SCHULTZ: Is there any down side to what has transpired in the automobile industry? Look at the other side of the spectrum, what the Republicans are talking about. Where is the downside? I`m looking for it.
Where is it?

PETERS: I don`t see the downside, Ed. I mean, we`ve saved critical industry, which is all about American manufacturing. And these are great middle class jobs that are being saved as a result of that. Jobs are being
added.

In fact, I was just at a meeting in Michigan earlier in the week, Ed, I had auto suppliers telling me they are in a situation right now where they can`t find enough people, enough engineers -- they are hiring people
and they can`t find enough people.

Two years ago, those same companies were laying off people. Now, they are in the position where they`re hiring and looking for even more. This is a great success story.

We`ve got to remind everybody of the success story about President Obama taking a risk. He took an awful lot of heat from around the country to make this decision, but it was the right decision and it`s always right
to bet on the American workers because every time they will do it -- especially the men and women of the UAW who made significant sacrifices and are now building world class cars.

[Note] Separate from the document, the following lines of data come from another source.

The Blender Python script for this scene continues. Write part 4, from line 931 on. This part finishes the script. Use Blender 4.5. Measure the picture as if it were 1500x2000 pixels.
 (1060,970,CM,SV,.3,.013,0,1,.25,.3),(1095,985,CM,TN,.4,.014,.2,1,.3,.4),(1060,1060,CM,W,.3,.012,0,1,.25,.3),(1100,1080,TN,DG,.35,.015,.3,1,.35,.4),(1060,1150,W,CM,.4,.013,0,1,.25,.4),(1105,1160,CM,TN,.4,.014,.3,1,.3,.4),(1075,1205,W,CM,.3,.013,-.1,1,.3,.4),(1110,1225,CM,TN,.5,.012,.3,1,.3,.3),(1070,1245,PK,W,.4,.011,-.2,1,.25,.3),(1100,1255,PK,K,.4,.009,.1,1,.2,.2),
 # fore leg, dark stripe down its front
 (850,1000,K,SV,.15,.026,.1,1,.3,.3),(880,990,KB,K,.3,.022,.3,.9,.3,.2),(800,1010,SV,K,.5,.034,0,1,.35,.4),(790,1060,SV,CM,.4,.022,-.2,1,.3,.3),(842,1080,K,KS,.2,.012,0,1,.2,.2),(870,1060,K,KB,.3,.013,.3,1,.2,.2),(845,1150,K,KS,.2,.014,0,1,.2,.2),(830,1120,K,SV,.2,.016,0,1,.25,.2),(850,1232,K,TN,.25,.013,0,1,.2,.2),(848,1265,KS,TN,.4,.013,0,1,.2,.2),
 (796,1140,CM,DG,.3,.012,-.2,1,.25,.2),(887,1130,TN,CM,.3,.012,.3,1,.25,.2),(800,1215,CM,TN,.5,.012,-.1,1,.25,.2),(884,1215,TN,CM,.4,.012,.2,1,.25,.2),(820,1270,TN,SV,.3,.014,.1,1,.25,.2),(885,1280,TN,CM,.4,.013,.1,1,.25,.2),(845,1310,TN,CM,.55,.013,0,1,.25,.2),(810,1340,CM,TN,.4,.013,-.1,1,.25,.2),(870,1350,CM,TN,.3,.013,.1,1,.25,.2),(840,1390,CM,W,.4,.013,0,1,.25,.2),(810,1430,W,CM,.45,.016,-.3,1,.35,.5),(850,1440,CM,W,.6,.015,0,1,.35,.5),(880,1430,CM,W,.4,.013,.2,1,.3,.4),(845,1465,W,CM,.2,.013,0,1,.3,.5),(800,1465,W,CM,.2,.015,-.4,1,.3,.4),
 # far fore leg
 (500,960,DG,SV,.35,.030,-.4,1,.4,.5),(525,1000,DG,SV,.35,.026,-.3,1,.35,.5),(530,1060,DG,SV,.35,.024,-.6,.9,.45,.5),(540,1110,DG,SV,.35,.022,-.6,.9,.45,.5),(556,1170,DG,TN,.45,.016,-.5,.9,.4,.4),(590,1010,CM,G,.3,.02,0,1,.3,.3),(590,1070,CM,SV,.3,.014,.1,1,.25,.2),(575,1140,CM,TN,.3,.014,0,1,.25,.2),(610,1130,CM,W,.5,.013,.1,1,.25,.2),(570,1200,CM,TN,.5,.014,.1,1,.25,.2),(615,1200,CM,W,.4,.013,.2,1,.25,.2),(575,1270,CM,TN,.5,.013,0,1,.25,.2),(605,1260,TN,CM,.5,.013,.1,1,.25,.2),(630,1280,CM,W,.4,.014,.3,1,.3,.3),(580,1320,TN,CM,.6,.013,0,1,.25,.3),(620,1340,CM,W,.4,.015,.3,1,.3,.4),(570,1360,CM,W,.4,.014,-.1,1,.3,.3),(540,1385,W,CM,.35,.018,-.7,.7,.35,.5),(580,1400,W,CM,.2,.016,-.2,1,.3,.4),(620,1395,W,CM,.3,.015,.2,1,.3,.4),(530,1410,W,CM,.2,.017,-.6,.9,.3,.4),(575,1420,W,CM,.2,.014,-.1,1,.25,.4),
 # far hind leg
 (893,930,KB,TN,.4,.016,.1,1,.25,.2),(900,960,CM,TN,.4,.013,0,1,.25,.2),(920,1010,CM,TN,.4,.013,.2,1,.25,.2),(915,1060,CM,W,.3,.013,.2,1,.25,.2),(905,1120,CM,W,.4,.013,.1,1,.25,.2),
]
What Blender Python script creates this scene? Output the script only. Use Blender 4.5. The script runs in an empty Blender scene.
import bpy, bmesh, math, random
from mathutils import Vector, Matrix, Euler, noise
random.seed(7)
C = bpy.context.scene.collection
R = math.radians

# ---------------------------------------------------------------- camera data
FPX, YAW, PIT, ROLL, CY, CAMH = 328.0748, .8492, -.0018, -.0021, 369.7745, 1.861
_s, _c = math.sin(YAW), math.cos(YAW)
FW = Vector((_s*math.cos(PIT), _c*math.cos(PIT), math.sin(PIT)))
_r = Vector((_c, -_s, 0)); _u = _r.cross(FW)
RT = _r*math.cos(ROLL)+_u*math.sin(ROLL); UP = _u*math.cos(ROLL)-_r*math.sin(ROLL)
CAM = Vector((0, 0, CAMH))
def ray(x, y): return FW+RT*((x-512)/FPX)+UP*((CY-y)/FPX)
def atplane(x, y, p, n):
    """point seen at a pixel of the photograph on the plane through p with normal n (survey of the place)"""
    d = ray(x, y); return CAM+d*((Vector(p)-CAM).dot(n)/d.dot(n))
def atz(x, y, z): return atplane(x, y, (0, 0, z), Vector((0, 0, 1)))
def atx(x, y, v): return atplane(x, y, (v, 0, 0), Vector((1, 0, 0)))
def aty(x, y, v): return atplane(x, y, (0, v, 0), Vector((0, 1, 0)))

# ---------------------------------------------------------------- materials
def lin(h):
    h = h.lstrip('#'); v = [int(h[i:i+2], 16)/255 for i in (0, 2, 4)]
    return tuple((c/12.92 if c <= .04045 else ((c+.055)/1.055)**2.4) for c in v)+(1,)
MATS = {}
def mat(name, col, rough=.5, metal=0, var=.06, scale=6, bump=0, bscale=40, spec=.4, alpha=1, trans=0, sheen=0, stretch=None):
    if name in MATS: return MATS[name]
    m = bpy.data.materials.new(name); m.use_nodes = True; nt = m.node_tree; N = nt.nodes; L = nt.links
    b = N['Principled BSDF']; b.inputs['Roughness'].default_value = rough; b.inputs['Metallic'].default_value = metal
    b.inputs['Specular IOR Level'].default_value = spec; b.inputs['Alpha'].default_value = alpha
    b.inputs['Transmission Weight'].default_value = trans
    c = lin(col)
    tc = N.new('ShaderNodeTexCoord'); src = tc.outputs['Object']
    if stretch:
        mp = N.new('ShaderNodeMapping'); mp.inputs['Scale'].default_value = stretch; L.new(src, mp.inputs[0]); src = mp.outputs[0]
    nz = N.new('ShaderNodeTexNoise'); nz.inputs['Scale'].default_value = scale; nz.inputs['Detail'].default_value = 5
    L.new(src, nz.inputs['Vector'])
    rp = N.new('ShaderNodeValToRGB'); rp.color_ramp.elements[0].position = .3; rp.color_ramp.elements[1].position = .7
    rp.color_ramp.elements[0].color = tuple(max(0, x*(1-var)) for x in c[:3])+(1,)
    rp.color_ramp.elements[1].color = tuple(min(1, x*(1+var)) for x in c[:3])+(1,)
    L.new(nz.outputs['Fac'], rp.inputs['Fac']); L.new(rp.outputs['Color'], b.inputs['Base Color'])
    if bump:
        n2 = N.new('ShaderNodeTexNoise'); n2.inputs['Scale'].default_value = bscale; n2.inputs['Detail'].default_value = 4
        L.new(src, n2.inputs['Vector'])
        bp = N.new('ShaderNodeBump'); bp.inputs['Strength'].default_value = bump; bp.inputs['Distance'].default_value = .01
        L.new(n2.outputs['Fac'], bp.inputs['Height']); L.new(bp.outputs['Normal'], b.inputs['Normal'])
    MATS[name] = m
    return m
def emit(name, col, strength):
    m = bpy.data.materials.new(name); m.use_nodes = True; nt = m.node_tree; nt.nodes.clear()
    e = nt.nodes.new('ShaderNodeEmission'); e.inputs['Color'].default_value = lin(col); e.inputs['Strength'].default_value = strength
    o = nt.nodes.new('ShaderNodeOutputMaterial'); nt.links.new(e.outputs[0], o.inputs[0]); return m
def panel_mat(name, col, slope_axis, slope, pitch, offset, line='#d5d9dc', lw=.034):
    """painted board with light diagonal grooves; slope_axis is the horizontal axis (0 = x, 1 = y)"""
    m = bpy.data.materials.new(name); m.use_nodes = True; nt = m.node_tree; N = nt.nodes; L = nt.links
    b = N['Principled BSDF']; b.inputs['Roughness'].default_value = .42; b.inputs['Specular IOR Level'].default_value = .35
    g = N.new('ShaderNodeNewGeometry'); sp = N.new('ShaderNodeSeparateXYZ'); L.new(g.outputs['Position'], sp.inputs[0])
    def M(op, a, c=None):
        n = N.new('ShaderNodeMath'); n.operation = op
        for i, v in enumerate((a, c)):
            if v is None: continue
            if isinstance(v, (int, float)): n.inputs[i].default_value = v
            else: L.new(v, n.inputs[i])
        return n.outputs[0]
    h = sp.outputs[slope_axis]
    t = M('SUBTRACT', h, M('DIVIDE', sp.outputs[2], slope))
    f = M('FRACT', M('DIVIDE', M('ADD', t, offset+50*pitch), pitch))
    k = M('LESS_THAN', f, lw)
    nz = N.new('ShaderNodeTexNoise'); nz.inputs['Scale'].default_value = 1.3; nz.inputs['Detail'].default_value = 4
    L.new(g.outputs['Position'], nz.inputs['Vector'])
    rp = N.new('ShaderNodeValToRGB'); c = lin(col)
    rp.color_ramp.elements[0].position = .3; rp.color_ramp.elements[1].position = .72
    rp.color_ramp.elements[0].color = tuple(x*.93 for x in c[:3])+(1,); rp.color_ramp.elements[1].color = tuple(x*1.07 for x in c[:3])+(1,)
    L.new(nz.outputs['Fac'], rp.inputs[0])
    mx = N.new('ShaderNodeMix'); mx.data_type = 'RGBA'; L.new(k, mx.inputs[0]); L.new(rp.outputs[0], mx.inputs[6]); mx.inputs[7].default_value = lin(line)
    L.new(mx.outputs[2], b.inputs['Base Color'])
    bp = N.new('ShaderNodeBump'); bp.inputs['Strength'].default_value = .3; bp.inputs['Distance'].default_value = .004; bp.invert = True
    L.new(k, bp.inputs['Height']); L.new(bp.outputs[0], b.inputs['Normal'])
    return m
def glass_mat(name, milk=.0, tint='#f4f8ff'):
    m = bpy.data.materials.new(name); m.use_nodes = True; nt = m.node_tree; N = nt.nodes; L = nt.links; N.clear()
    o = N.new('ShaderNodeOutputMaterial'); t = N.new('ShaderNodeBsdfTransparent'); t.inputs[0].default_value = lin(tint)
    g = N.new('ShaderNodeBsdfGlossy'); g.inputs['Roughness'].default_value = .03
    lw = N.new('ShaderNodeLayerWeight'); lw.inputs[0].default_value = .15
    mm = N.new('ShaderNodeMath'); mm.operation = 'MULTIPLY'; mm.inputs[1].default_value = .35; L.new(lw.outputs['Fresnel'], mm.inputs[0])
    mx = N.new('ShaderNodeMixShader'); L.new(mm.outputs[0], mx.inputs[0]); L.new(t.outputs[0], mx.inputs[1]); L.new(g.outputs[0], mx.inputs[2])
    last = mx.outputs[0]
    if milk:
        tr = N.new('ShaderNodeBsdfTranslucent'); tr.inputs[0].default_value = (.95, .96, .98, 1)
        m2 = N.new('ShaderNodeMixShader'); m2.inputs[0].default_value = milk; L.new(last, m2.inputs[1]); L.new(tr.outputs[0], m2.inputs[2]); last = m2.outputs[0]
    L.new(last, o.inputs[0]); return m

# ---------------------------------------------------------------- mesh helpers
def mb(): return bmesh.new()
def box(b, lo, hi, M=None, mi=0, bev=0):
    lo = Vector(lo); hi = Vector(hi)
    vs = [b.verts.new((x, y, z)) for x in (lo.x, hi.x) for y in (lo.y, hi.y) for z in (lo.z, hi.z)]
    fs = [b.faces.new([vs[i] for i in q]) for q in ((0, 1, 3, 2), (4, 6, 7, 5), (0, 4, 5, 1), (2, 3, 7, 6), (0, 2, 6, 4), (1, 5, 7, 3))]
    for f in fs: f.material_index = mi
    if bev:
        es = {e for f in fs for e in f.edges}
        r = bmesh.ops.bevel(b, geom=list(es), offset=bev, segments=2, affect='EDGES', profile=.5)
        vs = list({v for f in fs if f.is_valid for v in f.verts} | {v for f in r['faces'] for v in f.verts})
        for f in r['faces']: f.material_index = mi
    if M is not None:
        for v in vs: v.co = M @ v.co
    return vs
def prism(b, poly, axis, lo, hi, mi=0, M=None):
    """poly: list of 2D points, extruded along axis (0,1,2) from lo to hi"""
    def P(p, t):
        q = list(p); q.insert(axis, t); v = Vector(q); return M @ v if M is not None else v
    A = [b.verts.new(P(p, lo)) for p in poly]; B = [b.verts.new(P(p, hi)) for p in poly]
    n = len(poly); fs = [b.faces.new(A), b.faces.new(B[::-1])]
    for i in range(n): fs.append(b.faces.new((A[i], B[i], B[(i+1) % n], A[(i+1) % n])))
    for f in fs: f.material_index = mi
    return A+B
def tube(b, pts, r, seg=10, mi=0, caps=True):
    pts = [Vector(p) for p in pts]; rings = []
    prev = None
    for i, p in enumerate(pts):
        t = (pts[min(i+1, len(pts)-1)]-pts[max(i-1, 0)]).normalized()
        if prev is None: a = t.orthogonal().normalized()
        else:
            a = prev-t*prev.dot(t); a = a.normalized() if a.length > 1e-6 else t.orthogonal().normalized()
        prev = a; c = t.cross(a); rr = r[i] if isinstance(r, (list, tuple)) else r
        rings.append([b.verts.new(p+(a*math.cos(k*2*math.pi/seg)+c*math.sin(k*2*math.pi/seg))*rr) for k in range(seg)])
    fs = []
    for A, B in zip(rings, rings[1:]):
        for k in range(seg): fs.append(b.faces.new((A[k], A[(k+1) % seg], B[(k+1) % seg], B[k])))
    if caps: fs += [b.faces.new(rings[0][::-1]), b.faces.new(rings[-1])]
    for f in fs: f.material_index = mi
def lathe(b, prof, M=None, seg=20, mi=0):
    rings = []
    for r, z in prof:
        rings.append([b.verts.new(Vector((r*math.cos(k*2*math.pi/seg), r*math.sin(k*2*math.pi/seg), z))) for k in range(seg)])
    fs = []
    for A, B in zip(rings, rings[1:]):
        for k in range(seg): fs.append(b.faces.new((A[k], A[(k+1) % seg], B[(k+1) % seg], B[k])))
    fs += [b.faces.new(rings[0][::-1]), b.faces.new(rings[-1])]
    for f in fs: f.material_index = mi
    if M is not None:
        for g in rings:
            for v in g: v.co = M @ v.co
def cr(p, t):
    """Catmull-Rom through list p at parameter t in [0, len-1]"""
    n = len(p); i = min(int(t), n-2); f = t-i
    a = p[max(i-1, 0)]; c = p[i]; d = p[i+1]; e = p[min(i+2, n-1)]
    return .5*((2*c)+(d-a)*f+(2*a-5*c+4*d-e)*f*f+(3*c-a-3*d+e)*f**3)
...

And in fact, in my district, they are building car that General Motors thought they could only build profitably in China, that`s the Chevy Sonic. It`s being built in Michigan with UAW labor and it`s being made at a
profit. It is a great American success story.

SCHULTZ: Your colleague, Republican Congressman Bill Huizenga is a Romney supporter. But he said something very interesting about the candidate. About Romney, he said "It would be a huge embarrassment if he`s not able to win the Michigan primary."

Is this really going to be the thorn in his side in Michigan if he doesn`t come to grips with how positive this has been? Because it would seem to me the independent voters are going to be honest brokers when it
comes to what`s economically good. And now, you have a chance of seeing Mitt Romney losing to Rick Santorum in Michigan. Sort that out for us.

PETERS: I think it would be a devastating blow. I don`t pretend to know Republican politics and primary politics.

But here is a man who says he was raised in Michigan, he has Michigan values, he understands the auto industry, and yet when the auto industry really needed help -- he wasn`t there. In fact, he said, let the auto
industry go bankrupt, let it disappear, if the government supports this industry, it would be a mistake.

Well, he was proven wrong, and had he been president at the time, it would have been catastrophic, not just for my state but for the whole country.

SCHULTZ: Congressman Gary Peters, great to have you with us tonight, tell them the story. Thanks so much.

PETERS: Appreciate it, Ed. Thank you.